Parker was the sole owner and director of Century, a closely held corporation. Parker signed Century's application for a sales tax permit as an authorized representative; he also signed Century's 1992 and 1993 franchise tax reports and several checks written on Century's account for tax payments. Century filed for Chapter 11 bankruptcy in April 1993, and ceased operations altogether in December 1993 or January 1994. The State sued Parker as an individual for taxes owed by Century for December 1992, January through March 1993, and December 1993. Evidence showed that Century made sales generating $11,863.59 in tax liability in December 1992, $6,841.62 in January 1993, $8,462.93 in February 1993, $8,910.12 in March 1993, and $483.39 in December 1993. A certificate issued by the State Comptroller was admitted without objection ("the comptroller's certificate"). The comptroller's certificate names Parker as the taxpayer and states that on August 18, 1999, Parker owed a total of $84,341.08 to the appellees; the certificate does not reference Century.
Discussion
In his first issue on appeal, Parker argues that the State failed to prove the amount of taxes collected. He agrees that the comptroller's certificate established the amount of taxes not paid to the State by Century, but he argues the certificate does not prove how much tax money was actually collected because Century used an accrual method of reporting taxes. The State contends that because the certificate names Parker as the taxpayer, the record contains prima facie evidence of his tax liability. We agree with Parker that the State failed to produce more than a scintilla of evidence showing how much tax money was actually collected, as required by the Tax Code.
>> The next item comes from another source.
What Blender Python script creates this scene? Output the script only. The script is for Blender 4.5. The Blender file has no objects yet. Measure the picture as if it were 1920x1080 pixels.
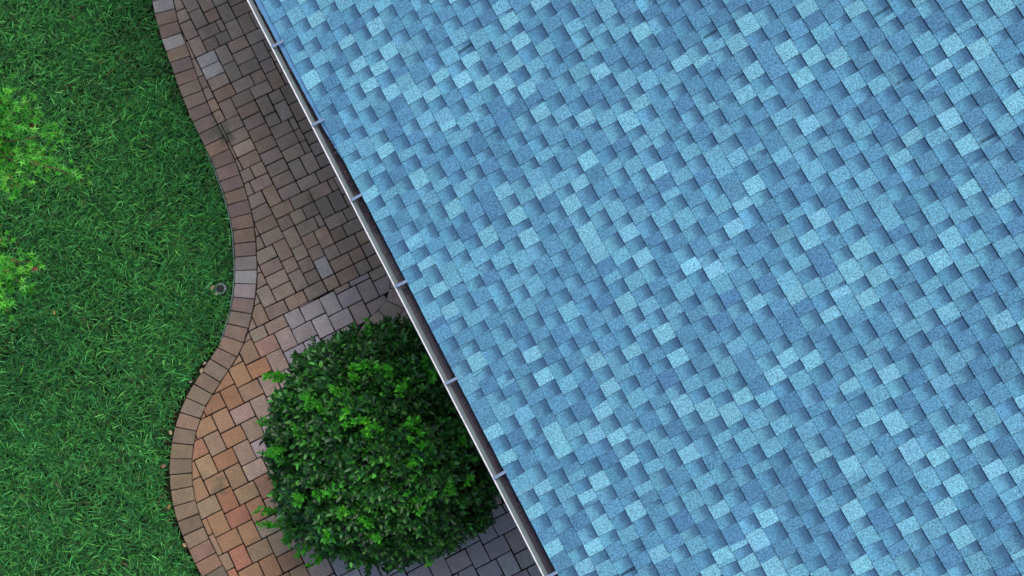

Steve Chamberlin, an accounts examiner for the comptroller's office, explained the accrual method of sales tax accounting as follows: a sale is considered to have been made when an invoice is issued, and sales taxes are due during the filing period covering the date of the sale even if the invoice is not paid by the customer during that filing period. In other words, if a sale is made on May 1, meaning an invoice is issued and the customer receives merchandise on May 1, the sales tax is due on June 20, the due date for sales taxes owed during the filing period covering May 1, even if the customer does not pay the invoice until July 1. Sales taxes are due whether or not the actual taxes have been collected by the company.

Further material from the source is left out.